(Source material)
►
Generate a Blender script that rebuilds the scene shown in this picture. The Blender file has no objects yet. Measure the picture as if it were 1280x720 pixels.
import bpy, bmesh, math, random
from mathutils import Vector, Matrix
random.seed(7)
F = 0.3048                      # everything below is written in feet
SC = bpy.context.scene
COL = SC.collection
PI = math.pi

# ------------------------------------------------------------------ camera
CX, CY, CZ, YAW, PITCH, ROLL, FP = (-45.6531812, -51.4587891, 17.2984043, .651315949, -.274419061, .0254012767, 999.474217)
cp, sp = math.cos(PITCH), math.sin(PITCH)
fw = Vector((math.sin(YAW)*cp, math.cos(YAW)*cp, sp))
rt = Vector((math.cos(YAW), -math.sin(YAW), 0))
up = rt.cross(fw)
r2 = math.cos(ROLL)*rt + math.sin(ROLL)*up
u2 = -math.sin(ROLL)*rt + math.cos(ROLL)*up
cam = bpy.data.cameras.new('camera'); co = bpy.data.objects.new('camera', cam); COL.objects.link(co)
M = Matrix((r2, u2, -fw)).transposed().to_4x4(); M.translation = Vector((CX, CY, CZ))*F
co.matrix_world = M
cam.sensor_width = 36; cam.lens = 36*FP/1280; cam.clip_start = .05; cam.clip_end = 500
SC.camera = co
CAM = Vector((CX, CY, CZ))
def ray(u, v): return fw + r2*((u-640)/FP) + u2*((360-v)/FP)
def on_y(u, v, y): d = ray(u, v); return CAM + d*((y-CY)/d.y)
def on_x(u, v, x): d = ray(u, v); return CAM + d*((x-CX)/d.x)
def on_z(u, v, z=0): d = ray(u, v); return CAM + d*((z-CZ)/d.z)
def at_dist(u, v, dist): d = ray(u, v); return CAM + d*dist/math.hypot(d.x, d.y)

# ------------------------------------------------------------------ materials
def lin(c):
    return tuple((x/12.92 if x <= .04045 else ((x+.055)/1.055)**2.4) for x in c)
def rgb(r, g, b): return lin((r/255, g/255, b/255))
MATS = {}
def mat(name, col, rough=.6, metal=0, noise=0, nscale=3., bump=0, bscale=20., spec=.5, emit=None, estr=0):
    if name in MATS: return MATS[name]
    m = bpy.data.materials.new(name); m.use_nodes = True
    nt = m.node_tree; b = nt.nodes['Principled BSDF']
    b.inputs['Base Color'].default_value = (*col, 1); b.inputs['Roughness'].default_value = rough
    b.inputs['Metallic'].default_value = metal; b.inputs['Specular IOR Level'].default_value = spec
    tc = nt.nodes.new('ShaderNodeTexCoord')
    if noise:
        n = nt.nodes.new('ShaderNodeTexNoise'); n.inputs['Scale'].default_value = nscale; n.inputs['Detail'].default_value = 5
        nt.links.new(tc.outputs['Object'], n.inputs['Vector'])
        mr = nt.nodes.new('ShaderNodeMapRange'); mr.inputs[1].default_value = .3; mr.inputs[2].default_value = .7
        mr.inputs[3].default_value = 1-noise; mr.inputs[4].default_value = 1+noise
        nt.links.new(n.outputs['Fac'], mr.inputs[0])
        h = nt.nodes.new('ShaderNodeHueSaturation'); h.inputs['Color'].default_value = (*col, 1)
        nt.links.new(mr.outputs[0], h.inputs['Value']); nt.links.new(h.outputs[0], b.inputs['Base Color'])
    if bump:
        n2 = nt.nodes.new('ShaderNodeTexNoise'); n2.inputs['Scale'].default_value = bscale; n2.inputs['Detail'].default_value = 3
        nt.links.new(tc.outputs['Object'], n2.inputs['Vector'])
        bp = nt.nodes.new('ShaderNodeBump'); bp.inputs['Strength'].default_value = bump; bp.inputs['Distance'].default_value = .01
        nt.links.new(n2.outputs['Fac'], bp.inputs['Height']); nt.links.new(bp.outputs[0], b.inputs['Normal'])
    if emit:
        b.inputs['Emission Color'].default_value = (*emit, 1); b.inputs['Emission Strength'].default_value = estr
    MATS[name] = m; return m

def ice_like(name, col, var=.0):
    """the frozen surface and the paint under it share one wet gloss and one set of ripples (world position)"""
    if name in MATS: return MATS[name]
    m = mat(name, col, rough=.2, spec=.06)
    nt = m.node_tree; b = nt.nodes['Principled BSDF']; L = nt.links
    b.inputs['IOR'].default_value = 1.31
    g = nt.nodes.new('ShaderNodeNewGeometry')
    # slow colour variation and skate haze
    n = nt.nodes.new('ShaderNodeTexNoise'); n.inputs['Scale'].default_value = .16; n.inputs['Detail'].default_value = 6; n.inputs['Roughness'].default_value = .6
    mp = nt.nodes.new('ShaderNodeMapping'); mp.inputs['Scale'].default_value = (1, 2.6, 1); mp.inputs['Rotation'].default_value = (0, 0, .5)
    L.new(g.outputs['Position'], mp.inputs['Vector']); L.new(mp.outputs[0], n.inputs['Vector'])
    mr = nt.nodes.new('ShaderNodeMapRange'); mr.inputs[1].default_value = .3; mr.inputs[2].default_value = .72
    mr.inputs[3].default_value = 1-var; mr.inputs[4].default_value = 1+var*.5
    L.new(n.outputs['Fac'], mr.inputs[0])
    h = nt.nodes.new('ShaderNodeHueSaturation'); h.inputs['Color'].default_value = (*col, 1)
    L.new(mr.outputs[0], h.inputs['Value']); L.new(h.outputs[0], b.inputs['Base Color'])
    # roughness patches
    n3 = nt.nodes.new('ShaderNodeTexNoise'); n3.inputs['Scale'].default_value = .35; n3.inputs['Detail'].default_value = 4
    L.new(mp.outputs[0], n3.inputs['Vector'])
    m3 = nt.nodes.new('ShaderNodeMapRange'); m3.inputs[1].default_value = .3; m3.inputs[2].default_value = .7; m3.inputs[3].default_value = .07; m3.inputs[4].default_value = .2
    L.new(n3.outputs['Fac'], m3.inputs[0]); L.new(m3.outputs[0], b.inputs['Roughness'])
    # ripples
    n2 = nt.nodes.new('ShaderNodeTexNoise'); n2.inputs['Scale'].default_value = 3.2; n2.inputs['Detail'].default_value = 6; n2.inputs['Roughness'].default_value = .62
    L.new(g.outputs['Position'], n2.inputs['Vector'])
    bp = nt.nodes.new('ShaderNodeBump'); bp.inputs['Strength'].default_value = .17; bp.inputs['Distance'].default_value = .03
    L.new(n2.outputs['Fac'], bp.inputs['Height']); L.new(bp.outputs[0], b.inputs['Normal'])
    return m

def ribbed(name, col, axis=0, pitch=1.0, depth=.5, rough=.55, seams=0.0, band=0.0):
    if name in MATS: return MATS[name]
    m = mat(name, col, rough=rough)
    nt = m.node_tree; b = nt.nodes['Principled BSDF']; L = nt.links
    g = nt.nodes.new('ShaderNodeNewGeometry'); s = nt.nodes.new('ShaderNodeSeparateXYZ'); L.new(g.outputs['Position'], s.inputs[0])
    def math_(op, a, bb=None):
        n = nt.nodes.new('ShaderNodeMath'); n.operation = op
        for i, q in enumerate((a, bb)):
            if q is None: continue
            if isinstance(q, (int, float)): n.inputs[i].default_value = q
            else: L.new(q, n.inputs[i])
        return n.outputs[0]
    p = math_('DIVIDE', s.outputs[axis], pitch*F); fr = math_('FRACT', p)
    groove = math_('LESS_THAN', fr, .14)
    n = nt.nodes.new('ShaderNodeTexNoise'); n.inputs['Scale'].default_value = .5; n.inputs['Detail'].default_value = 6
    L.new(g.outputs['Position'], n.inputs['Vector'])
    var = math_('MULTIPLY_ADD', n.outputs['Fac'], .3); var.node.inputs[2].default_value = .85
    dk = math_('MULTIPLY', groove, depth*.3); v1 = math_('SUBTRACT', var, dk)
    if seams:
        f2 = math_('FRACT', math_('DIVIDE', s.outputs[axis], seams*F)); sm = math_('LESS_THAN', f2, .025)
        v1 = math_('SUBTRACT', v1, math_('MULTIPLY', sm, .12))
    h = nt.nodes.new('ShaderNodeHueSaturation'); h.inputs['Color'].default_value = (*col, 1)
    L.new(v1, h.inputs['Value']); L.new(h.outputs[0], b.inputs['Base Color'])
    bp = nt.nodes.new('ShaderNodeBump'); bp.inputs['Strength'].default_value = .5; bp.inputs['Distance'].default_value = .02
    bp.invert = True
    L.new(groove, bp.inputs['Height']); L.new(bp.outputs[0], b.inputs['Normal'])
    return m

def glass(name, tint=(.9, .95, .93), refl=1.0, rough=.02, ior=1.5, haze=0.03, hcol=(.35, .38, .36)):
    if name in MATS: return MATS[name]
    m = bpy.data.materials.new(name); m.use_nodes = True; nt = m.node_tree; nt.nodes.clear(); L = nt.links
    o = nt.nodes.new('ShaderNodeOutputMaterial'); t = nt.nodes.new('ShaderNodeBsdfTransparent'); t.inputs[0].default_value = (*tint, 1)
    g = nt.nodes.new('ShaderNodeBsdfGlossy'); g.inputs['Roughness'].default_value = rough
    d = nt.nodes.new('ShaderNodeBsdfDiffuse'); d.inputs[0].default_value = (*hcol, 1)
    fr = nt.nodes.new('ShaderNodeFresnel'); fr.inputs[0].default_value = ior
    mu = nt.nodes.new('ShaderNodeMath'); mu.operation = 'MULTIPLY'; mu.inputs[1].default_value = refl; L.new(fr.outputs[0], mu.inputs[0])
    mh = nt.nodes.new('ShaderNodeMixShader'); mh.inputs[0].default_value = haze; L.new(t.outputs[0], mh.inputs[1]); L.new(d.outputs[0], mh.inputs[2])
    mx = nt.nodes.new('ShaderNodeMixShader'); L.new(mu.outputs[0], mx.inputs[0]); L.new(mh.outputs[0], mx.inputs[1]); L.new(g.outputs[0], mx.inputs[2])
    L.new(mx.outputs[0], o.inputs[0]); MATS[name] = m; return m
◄
Return a word-for-word copy of the lines from the beginning of the listing to the line holding "PI = math.pi", both kept.

Generate a Blender script that rebuilds the scene shown in this picture. The Blender file has no objects yet. Measure the picture as if it were 1280x720 pixels.
import bpy, bmesh, math, random
from mathutils import Vector, Matrix
random.seed(7)
F = 0.3048                      # everything below is written in feet
SC = bpy.context.scene
COL = SC.collection
PI = math.pi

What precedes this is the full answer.